WHAT THE TASK ASKS:
Omit all images. Write out the rest of the material exactly.

MATERIAL PROVIDED:
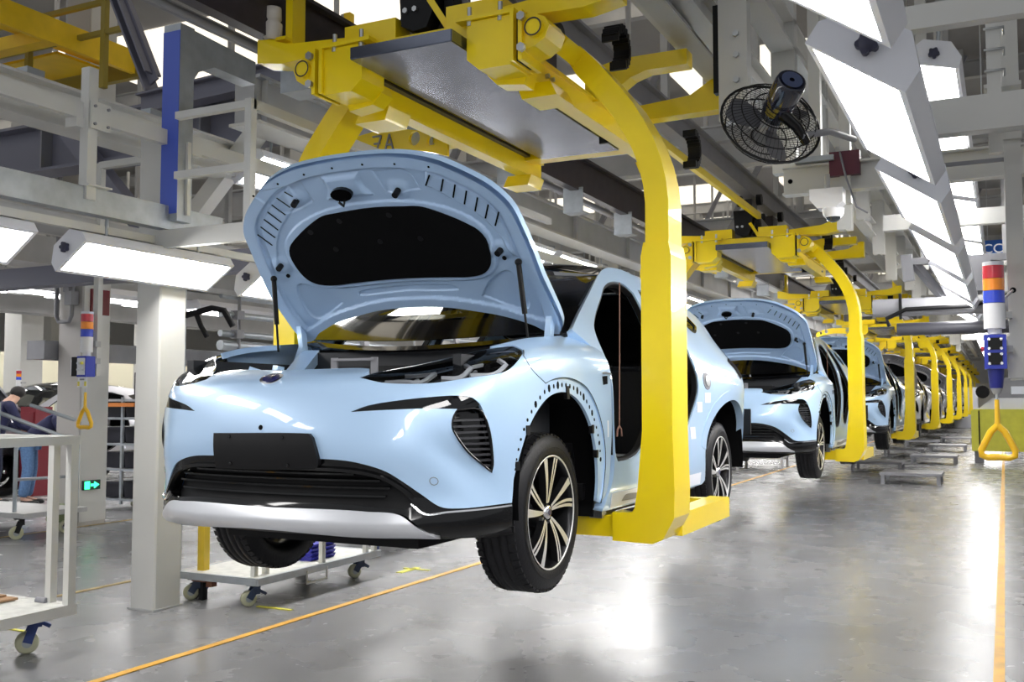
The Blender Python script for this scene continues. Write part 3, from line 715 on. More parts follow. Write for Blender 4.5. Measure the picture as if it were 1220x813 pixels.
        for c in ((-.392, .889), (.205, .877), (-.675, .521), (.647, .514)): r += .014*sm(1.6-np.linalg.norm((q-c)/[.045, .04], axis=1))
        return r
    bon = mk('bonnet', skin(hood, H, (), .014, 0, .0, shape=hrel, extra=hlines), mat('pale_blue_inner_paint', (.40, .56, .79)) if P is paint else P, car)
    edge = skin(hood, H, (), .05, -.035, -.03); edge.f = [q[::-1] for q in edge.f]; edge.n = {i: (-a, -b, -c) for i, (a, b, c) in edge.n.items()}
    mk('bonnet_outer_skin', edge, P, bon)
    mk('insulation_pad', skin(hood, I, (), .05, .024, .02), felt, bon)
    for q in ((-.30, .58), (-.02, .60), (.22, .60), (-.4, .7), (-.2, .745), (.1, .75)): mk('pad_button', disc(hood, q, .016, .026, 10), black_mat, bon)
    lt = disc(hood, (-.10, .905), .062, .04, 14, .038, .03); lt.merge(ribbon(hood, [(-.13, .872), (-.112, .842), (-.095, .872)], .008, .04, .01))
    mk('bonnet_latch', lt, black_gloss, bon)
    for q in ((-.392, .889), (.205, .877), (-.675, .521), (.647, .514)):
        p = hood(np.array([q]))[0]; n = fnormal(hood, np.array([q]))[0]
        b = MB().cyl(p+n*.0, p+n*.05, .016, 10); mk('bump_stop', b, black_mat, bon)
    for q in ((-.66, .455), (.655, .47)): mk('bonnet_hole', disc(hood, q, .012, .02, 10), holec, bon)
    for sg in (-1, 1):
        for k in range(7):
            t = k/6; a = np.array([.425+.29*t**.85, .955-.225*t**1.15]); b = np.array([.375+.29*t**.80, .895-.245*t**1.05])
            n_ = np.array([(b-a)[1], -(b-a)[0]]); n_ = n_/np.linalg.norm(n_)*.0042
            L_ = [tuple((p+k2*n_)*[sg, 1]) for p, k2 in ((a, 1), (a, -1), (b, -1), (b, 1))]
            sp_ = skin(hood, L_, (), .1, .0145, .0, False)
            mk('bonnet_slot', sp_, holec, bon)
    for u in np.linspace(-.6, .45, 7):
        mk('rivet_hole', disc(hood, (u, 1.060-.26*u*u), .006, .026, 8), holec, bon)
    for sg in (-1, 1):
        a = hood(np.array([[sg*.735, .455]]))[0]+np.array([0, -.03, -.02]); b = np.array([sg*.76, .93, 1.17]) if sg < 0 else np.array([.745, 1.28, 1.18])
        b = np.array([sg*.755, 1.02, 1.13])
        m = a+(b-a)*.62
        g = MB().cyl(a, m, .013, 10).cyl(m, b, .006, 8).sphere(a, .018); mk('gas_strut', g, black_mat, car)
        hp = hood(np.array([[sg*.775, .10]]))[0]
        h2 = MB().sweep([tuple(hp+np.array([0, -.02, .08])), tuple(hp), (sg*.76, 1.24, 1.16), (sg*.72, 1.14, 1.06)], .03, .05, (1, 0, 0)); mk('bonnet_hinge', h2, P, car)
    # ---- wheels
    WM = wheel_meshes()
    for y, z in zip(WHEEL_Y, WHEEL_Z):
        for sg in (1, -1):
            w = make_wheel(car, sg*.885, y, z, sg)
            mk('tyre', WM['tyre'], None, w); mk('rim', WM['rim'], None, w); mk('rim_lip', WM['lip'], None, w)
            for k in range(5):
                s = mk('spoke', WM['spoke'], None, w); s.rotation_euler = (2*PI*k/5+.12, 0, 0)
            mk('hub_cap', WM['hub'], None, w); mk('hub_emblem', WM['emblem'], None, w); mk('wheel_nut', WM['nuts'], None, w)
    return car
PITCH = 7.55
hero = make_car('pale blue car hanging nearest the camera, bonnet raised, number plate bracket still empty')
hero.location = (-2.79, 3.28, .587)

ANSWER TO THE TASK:
The Blender Python script for this scene continues. Write part 3, from line 715 on. More parts follow. Write for Blender 4.5. Measure the picture as if it were 1220x813 pixels.
        for c in ((-.392, .889), (.205, .877), (-.675, .521), (.647, .514)): r += .014*sm(1.6-np.linalg.norm((q-c)/[.045, .04], axis=1))
        return r
    bon = mk('bonnet', skin(hood, H, (), .014, 0, .0, shape=hrel, extra=hlines), mat('pale_blue_inner_paint', (.40, .56, .79)) if P is paint else P, car)
    edge = skin(hood, H, (), .05, -.035, -.03); edge.f = [q[::-1] for q in edge.f]; edge.n = {i: (-a, -b, -c) for i, (a, b, c) in edge.n.items()}
    mk('bonnet_outer_skin', edge, P, bon)
    mk('insulation_pad', skin(hood, I, (), .05, .024, .02), felt, bon)
    for q in ((-.30, .58), (-.02, .60), (.22, .60), (-.4, .7), (-.2, .745), (.1, .75)): mk('pad_button', disc(hood, q, .016, .026, 10), black_mat, bon)
    lt = disc(hood, (-.10, .905), .062, .04, 14, .038, .03); lt.merge(ribbon(hood, [(-.13, .872), (-.112, .842), (-.095, .872)], .008, .04, .01))
    mk('bonnet_latch', lt, black_gloss, bon)
    for q in ((-.392, .889), (.205, .877), (-.675, .521), (.647, .514)):
        p = hood(np.array([q]))[0]; n = fnormal(hood, np.array([q]))[0]
        b = MB().cyl(p+n*.0, p+n*.05, .016, 10); mk('bump_stop', b, black_mat, bon)
    for q in ((-.66, .455), (.655, .47)): mk('bonnet_hole', disc(hood, q, .012, .02, 10), holec, bon)
    for sg in (-1, 1):
        for k in range(7):
            t = k/6; a = np.array([.425+.29*t**.85, .955-.225*t**1.15]); b = np.array([.375+.29*t**.80, .895-.245*t**1.05])
            n_ = np.array([(b-a)[1], -(b-a)[0]]); n_ = n_/np.linalg.norm(n_)*.0042
            L_ = [tuple((p+k2*n_)*[sg, 1]) for p, k2 in ((a, 1), (a, -1), (b, -1), (b, 1))]
            sp_ = skin(hood, L_, (), .1, .0145, .0, False)
            mk('bonnet_slot', sp_, holec, bon)
    for u in np.linspace(-.6, .45, 7):
        mk('rivet_hole', disc(hood, (u, 1.060-.26*u*u), .006, .026, 8), holec, bon)
    for sg in (-1, 1):
        a = hood(np.array([[sg*.735, .455]]))[0]+np.array([0, -.03, -.02]); b = np.array([sg*.76, .93, 1.17]) if sg < 0 else np.array([.745, 1.28, 1.18])
        b = np.array([sg*.755, 1.02, 1.13])
        m = a+(b-a)*.62
        g = MB().cyl(a, m, .013, 10).cyl(m, b, .006, 8).sphere(a, .018); mk('gas_strut', g, black_mat, car)
        hp = hood(np.array([[sg*.775, .10]]))[0]
        h2 = MB().sweep([tuple(hp+np.array([0, -.02, .08])), tuple(hp), (sg*.76, 1.24, 1.16), (sg*.72, 1.14, 1.06)], .03, .05, (1, 0, 0)); mk('bonnet_hinge', h2, P, car)
    # ---- wheels
    WM = wheel_meshes()
    for y, z in zip(WHEEL_Y, WHEEL_Z):
        for sg in (1, -1):
            w = make_wheel(car, sg*.885, y, z, sg)
            mk('tyre', WM['tyre'], None, w); mk('rim', WM['rim'], None, w); mk('rim_lip', WM['lip'], None, w)
            for k in range(5):
                s = mk('spoke', WM['spoke'], None, w); s.rotation_euler = (2*PI*k/5+.12, 0, 0)
            mk('hub_cap', WM['hub'], None, w); mk('hub_emblem', WM['emblem'], None, w); mk('wheel_nut', WM['nuts'], None, w)
    return car
PITCH = 7.55
hero = make_car('pale blue car hanging nearest the camera, bonnet raised, number plate bracket still empty')
hero.location = (-2.79, 3.28, .587)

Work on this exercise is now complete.